The Vipers in the Battlestar Galactica universe have multiple RCS (reaction control system) thrusters throughout the airframe.  These are the same types of mini-rocket thruster nozzles that the Space Shuttle and indeed any other real-world spacecraft use to maneuver in the vacuum of space.  The kit comes with decals to depict these, but I want a little more 3-D realism, so I’m drilling them.  The first photo shows the tape that I’m using to lay out all of the lines that the RCS fall upon so that I can get everything nice and straight.  I have the first three drilled into the top of the nose, and I had to do them three times before I got them to my liking.

The next photo is of the lower part of the fuselage.  As with most models that give you an in-flight or landing gear option, if you close up the gear doors, they don’t fit too well.  Much filling and scribing has been done to get them to this point.  If I do another of these models with the gear up, I’ll simply block off the openings with sheet styrene and rescribe all of the joint lines freehand.

The final photo is the top engine.  It’s a separate piece, so it gets painted before assembly.  This is simply the gloss black primer, prepping for the application of some metallic paints and wiring details.

Viper: More sanding and some masking

After a week away at an awesome writing retreat, and then returning to a 9-5 gig last week, the modeling time has been limited, but I still have made some progress.

The engine intakes for the Viper are a separate assembly just behind the cockpit.  The kit instructions would have you install them before painting, but there is no way I’d be able to maintain my sanity and mask these things with the fuselage getting in the way.  Therefore, this assembly has been primed and shot with gloss white.  I used strips of tape cut to about an 1/8 to 1/4 of an inch in length to mask the interior, following the jagged edge of the louvers.  I’ll then shoot the metallic color on the intake louvers (they actually almost look like fan blades, but that doesn’t make any sense with the geometry of the housing; like Sci-Fi is supposed to make sense!), and then strip all of the masking and mask off this entire assembly and attach it to the fuselage.

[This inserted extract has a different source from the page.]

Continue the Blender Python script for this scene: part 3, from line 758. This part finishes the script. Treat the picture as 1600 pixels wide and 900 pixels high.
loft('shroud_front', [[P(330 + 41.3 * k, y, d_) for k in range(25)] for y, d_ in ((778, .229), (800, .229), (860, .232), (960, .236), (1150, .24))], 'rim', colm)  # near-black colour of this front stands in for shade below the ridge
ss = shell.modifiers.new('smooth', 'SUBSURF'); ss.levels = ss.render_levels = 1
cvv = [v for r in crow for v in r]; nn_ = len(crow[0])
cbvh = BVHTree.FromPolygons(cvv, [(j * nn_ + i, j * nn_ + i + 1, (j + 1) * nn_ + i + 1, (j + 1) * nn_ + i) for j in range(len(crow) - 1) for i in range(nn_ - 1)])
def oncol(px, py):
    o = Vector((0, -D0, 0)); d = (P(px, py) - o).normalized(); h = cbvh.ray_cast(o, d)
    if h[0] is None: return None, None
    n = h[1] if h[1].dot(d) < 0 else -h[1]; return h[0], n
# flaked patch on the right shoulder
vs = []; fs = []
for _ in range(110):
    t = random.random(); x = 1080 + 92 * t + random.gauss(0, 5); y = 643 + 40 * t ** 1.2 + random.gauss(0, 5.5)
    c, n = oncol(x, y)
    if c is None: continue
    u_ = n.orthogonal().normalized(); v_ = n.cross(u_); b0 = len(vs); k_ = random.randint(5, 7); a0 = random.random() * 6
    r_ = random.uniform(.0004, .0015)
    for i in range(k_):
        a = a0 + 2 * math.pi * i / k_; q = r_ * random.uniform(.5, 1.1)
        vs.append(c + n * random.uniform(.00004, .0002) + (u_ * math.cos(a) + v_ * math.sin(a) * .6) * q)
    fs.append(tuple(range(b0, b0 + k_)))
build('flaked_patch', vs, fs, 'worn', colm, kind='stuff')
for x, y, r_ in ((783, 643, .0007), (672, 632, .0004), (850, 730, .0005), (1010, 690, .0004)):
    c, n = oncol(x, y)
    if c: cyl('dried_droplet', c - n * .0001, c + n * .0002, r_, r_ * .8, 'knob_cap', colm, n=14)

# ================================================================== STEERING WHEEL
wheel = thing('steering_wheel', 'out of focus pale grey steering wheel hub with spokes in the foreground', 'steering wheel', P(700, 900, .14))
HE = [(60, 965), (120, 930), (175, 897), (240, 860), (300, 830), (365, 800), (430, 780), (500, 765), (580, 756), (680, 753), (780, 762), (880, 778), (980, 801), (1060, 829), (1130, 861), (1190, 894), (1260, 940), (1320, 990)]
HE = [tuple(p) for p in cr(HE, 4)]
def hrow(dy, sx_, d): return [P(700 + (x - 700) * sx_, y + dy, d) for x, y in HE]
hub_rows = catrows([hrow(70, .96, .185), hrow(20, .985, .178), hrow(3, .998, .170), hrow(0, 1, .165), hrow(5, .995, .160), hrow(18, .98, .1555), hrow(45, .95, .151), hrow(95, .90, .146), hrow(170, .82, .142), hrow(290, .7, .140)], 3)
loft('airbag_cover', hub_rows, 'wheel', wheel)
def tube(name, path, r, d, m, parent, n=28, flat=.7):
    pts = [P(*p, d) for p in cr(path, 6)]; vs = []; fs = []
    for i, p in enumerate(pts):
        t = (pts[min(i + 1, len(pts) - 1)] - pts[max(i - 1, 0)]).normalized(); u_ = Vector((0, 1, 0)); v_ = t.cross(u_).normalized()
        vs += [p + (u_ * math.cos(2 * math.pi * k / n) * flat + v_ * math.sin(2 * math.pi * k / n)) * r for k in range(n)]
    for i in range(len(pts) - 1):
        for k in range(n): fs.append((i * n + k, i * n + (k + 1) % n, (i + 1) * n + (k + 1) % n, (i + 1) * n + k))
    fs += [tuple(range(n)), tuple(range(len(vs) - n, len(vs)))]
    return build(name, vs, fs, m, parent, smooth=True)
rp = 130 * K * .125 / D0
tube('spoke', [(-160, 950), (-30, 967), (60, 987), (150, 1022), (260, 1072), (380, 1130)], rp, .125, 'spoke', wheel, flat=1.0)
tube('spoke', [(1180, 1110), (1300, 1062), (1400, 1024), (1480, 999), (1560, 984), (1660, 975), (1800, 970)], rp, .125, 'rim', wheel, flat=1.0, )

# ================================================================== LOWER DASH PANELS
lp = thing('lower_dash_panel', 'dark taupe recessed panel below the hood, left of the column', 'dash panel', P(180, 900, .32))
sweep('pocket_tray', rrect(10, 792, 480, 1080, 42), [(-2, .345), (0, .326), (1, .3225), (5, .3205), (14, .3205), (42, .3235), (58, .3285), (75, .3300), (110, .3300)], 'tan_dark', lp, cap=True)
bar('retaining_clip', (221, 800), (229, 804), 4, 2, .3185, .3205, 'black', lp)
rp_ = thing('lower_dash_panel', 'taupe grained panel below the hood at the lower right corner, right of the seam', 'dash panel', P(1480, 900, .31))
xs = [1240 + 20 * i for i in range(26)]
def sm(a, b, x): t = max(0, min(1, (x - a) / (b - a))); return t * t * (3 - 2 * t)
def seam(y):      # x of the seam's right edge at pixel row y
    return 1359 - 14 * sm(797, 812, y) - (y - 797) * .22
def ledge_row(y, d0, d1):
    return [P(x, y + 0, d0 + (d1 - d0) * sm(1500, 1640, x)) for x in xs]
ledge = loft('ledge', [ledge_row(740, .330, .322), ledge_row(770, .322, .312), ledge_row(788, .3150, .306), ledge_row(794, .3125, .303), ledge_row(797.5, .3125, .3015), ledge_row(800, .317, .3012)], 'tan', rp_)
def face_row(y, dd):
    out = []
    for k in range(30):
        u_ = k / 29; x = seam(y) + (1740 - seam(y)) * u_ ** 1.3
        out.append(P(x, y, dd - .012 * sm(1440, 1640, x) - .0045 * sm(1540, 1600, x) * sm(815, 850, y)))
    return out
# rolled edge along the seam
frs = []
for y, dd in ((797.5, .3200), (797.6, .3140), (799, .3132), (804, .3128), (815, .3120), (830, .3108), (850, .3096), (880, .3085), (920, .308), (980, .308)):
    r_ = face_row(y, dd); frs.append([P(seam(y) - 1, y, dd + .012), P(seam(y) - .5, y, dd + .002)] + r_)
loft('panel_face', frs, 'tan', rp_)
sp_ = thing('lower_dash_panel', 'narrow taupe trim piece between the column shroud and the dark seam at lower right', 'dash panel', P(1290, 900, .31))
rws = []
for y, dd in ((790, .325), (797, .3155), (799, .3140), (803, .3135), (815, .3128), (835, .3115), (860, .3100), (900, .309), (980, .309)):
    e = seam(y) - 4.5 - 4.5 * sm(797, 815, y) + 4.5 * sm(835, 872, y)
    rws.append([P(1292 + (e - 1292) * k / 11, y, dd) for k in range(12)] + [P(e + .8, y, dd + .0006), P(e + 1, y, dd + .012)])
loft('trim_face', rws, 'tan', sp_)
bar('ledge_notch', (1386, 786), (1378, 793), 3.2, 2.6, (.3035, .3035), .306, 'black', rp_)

Priming and sanding also continues on the main fuselage.  Holy cripes does this kit have a rough finish.  Every surface has a rough texture, the cut-outs along the fuselage side have craters running along them that shouldn’t be there, and there are just odd plastic protrusions and dips everywhere you look.  Clean-up is turning out to be as much of a chore as a resin kit would be.  But, it’s better than no kit at all, and it’ll clean up nicely in the end.